La palazzina solidale è costituita da tre piani. Al piano terra c'è il laboratorio del catering M'ama Food, in cui lavorano donne rifugiate. Al primo e al secondo ci sono gli appartamenti: due sono per famiglie sfrattate e, quello più grande, per un gruppo di nove giovani con disabilità. “Tutto è nato perché la parrocchia aveva questo immobile che stava andando in rovina e ha deciso di affidarlo a realtà che storicamente a Milano si occupano di progetti sociali -racconta Maria Grazia Campese-. Ci è stato quindi dato in comodato gratuito per 30 anni e abbiamo fatto tutti i lavori di ristrutturazione”. Il punto di forza della palazzina solidale è che è aperta al quartiere. Soprattutto c'è un forte legame con i parrocchiani, alcuni dei quali dedicano ore di volontariato a questo progetto.
“Durante il lockdown ovviamente tutti gli ospiti della palazzina sono rimasti chiusi in casa -ricorda Maria Grazia Campese-. Ma si sono aiutati: per esempio le famiglie andavano a fare spesa anche per i ragazzi disabili, visto che alcuni hanno patologie ed erano quindi a rischio. Anche le persone della parrocchia si sono rese disponibili, per piccole commissioni o per fare la spesa”.

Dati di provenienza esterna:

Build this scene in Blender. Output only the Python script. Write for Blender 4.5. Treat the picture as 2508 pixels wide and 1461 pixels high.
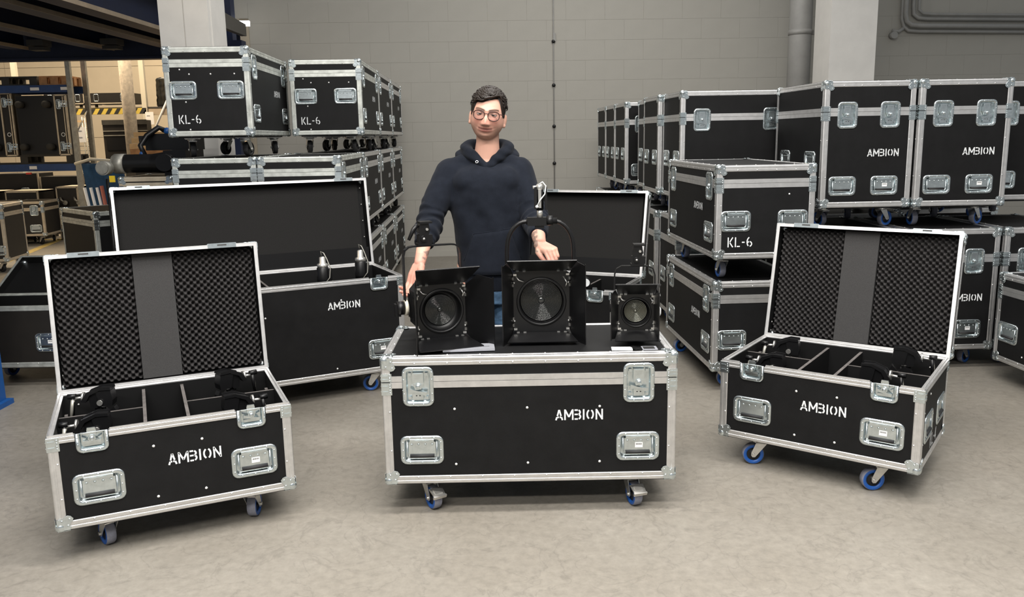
import bpy, bmesh, math, random
from mathutils import Vector, Matrix, noise
random.seed(7)
for o in list(bpy.data.objects): bpy.data.objects.remove(o, do_unlink=True)
SC = bpy.context.scene
COL = SC.collection
R = math.radians
PI = math.pi

# ------------------------------------------------------------------ camera
CAM_H = 1.5588
cd = bpy.data.cameras.new('camera'); cam = bpy.data.objects.new('camera', cd); COL.objects.link(cam)
cd.sensor_fit = 'HORIZONTAL'; cd.sensor_width = 36.0
cd.lens = 2032.48 / 2508 * 36.0
cd.shift_y = -25.8 / 2508
cd.clip_start = 0.05; cd.clip_end = 200
cam.matrix_world = Matrix.Translation((0, 0, CAM_H)) @ Matrix.Rotation(R(90 - 10.3727), 4, 'X') @ Matrix.Rotation(-0.017565, 4, 'Z')
SC.camera = cam

# ------------------------------------------------------------------ world, lights, exposure
w = bpy.data.worlds.new('hall_ambient'); SC.world = w; w.use_nodes = True
bg = w.node_tree.nodes['Background']; bg.inputs[0].default_value = (0.93, 0.97, 1.0, 1); bg.inputs[1].default_value = 0.30

def area(name, loc, sx, sy, watt, col=(1, 1, 1), rot=(0, 0, 0), spread=180):
    l = bpy.data.lights.new(name, 'AREA'); l.shape = 'RECTANGLE'; l.size = sx; l.size_y = sy
    l.energy = watt; l.color = col; l.spread = R(spread)
    o = bpy.data.objects.new(name, l); COL.objects.link(o); o.location = loc; o.rotation_euler = rot
    return o
# ceiling luminaires of the hall (above the frame), and one added low fill
NEUT = (1.0, 0.965, 0.92)
area('ceiling_lamp', (-0.3, 0.6, 4.6), 4.0, 0.5, 330, NEUT)
area('ceiling_lamp', (0.6, 2.6, 4.8), 4.0, 0.5, 250, NEUT)
area('ceiling_lamp', (-0.8, -2.0, 4.6), 4.0, 0.5, 330, NEUT)
area('ceiling_lamp', (0.4, 6.3, 5.0), 3.6, 0.5, 62, NEUT)
area('ceiling_lamp', (0.9, 8.7, 5.0), 3.6, 0.5, 85, NEUT)
area('ceiling_lamp', (4.2, 2.2, 4.8), 2.4, 0.5, 70, NEUT)
WARM = (1.0, 0.80, 0.55)
area('warm_lamp_or_fill', (-9.5, 15.0, 6.2), 4.0, 2.0, 620, WARM)
area('warm_lamp_or_fill', (-6.6, 19.0, 6.4), 4.0, 1.0, 420, WARM)
area('warm_lamp_or_fill', (-8.0, 9.6, 2.6), 1.0, 1.6, 75, WARM)  # added fill under the deck, out of view, brightens the road cases
area('warm_lamp_or_fill', (-6.3, 14.9, 5.4), 1.6, 0.6, 170, WARM)
area('warm_lamp_or_fill', (-4.8, 4.6, 4.2), 1.2, 1.6, 60, WARM)

vs = SC.view_settings
vs.view_transform = 'Standard'; vs.look = 'None'; vs.gamma = 1.0; vs.exposure = 0.0; vs.use_curve_mapping = False

# ------------------------------------------------------------------ materials
MAT = {}
def mat(name, col, rough=0.5, metal=0.0, spec=0.5, bump=0.0, bscale=200.0, var=0.0, vscale=6.0, stretch=None, emit=None, coat=0.0, sheen=0.0):
    m = bpy.data.materials.new(name); m.use_nodes = True; MAT[name] = m
    nt = m.node_tree; b = nt.nodes['Principled BSDF']
    b.inputs['Base Color'].default_value = (*col, 1); b.inputs['Roughness'].default_value = rough
    b.inputs['Metallic'].default_value = metal; b.inputs['Specular IOR Level'].default_value = spec
    b.inputs['Coat Weight'].default_value = coat
    if sheen: b.inputs['Sheen Weight'].default_value = sheen
    if emit:
        b.inputs['Emission Color'].default_value = (*emit[0], 1); b.inputs['Emission Strength'].default_value = emit[1]
    if bump or var:
        tc = nt.nodes.new('ShaderNodeTexCoord'); mp = nt.nodes.new('ShaderNodeMapping')
        nt.links.new(tc.outputs['Object'], mp.inputs['Vector'])
        if stretch: mp.inputs['Scale'].default_value = stretch
    if var:
        n = nt.nodes.new('ShaderNodeTexNoise'); n.inputs['Scale'].default_value = vscale; n.inputs['Detail'].default_value = 6; n.inputs['Roughness'].default_value = 0.6
        nt.links.new(mp.outputs[0], n.inputs['Vector'])
        r = nt.nodes.new('ShaderNodeValToRGB'); r.color_ramp.elements[0].position = 0.3; r.color_ramp.elements[1].position = 0.7
        r.color_ramp.elements[0].color = (*[max(0, c * (1 - var)) for c in col], 1); r.color_ramp.elements[1].color = (*[min(1, c * (1 + var)) for c in col], 1)
        nt.links.new(n.outputs['Fac'], r.inputs['Fac']); nt.links.new(r.outputs['Color'], b.inputs['Base Color'])
    if bump:
        n2 = nt.nodes.new('ShaderNodeTexNoise'); n2.inputs['Scale'].default_value = bscale; n2.inputs['Detail'].default_value = 3
        nt.links.new(mp.outputs[0], n2.inputs['Vector'])
        bp = nt.nodes.new('ShaderNodeBump'); bp.inputs['Strength'].default_value = bump; bp.inputs['Distance'].default_value = 0.002
        nt.links.new(n2.outputs['Fac'], bp.inputs['Height']); nt.links.new(bp.outputs[0], b.inputs['Normal'])
    return m
mat('laminate', (0.0062, 0.0062, 0.0066), 0.58, spec=0.22, bump=0.25, bscale=420, var=0.25, vscale=9)
mat('inner_laminate', (0.006, 0.006, 0.0062), 0.5, spec=0.3)
mat('divider_edge', (0.11, 0.10, 0.095), 0.6, var=0.3, vscale=30)
mat('aluminium', (0.74, 0.735, 0.73), 0.43, metal=0.93, spec=0.5, var=0.10, vscale=22, stretch=(1, 1, 1))
mat('worn_aluminium', (0.62, 0.64, 0.60), 0.42, metal=0.65, var=0.28, vscale=14)
mat('zinc', (0.66, 0.725, 0.74), 0.26, metal=0.95, var=0.12, vscale=40)
mat('steel', (0.68, 0.67, 0.64), 0.3, metal=0.85, var=0.1, vscale=30)
mat('galvanised', (0.36, 0.35, 0.31), 0.45, metal=0.5, var=0.2, vscale=20)
mat('paint_white', (0.72, 0.74, 0.75), 0.7, var=0.12, vscale=60)
mat('rivet_white', (0.85, 0.85, 0.84), 0.35, metal=0.3)
mat('black_plastic', (0.005, 0.005, 0.0055), 0.40, spec=0.4)
mat('black_metal', (0.0055, 0.0055, 0.006), 0.33, metal=0.0, spec=0.42, bump=0.1, bscale=600)
mat('rubber_grip', (0.012, 0.012, 0.013), 0.7)
mat('wheel_blue', (0.012, 0.085, 0.34), 0.4)
mat('wheel_grey', (0.20, 0.205, 0.25), 0.6, var=0.15, vscale=60)
mat('foam', (0.046, 0.0435, 0.0435), 0.95, spec=0.15, bump=0.6, bscale=900, var=0.25, vscale=500)
mat('foam_strip', (0.050, 0.049, 0.049), 0.95, spec=0.1, bump=0.5, bscale=700, var=0.3, vscale=420)
mat('felt', (0.021, 0.0205, 0.020), 0.95, spec=0.1, bump=0.5, bscale=700, var=0.3, vscale=300)
mat('sticker', (0.85, 0.85, 0.85), 0.6)
mat('print_black', (0.02, 0.02, 0.02), 0.7)
mat('lens_glass', (0.022, 0.023, 0.022), 0.14, metal=0.15, spec=0.9, coat=0.5)
mat('lens_clear', (0.15, 0.15, 0.12), 0.16, metal=0.5, spec=0.9, coat=0.6)
mat('blue_steel', (0.006, 0.015, 0.055), 0.5, var=0.2, vscale=4)
mat('blue_paint', (0.008, 0.075, 0.27), 0.4, var=0.12, vscale=8)
mat('rack_blue', (0.014, 0.05, 0.17), 0.5, var=0.2, vscale=10)
mat('tan_and_lit_flange', (0.42, 0.34, 0.25), 0.7, var=0.15, vscale=5)  # tan shelf beam; also paints warm light on the blue mezzanine flanges
mat('column_paint', (0.72, 0.70, 0.66), 0.75, var=0.05, vscale=5, bump=0.1, bscale=80)
mat('rail_grey', (0.075, 0.07, 0.06), 0.5, metal=0.3)
mat('pipe_grey', (0.30, 0.295, 0.28), 0.55, var=0.1, vscale=6)
mat('tan_wall', (0.44, 0.385, 0.30), 0.85, var=0.05, vscale=2)
mat('rough_plaster', (0.74, 0.65, 0.53), 0.95, var=0.22, vscale=16, bump=0.6, bscale=30)
mat('pallet_wood', (0.42, 0.22, 0.10), 0.85, var=0.3, vscale=9)
mat('dark_pallet', (0.035, 0.033, 0.028), 0.75, var=0.2, vscale=9)
mat('pale_wood', (0.72, 0.50, 0.27), 0.8, var=0.2, vscale=7)
mat('brown_laminate', (0.012, 0.010, 0.008), 0.5, var=0.2, vscale=9)
mat('wrap_black', (0.012, 0.012, 0.010), 0.22, spec=0.7, bump=1.0, bscale=14)
mat('hazard_yellow', (0.62, 0.46, 0.08), 0.6)
mat('floor_yellow', (0.45, 0.33, 0.10), 0.7, var=0.35, vscale=7)
mat('blanket_blue', (0.016, 0.06, 0.13), 0.9, var=0.3, vscale=10)
mat('red_tube', (0.42, 0.12, 0.08), 0.6)
mat('signal_yellow', (0.80, 0.55, 0.02), 0.5)
mat('tag_red', (0.7, 0.05, 0.03), 0.5)
mat('hoodie', (0.0105, 0.0128, 0.0190), 0.92, spec=0.10, bump=0.35, bscale=500, var=0.15, vscale=30, sheen=0.04)
mat('hair', (0.017, 0.0115, 0.0085), 0.42, spec=0.45)
mat('frame_brown', (0.045, 0.015, 0.012), 0.3)
mat('eyelet', (0.75, 0.75, 0.72), 0.25, metal=1.0)
mat('leather', (0.03, 0.025, 0.02), 0.6)
mat('silver_box', (0.42, 0.43, 0.47), 0.4, metal=0.4)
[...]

In questo mese di agosto qualcuno dei ragazzi con disabilità è andato in vacanza con la propria famiglia, altri ci andranno con gli operatori. Per le famiglie sfrattate l'urgenza è quella di trovare un lavoro. Un via vai come in qualsiasi altra casa, con gente che parte o torna. La casa insomma non chiude, volontari e operatori garantiscono la loro presenza e la vita del condominio continua. “Il lockdown ci ha confermato che la formula del condominio solidale funziona -conclude Maria Grazia Campese-. Perché nonostante le difficoltà, queste persone non sono rimaste sole e ciascuno ha cercato di essere d'aiuto agli altri”.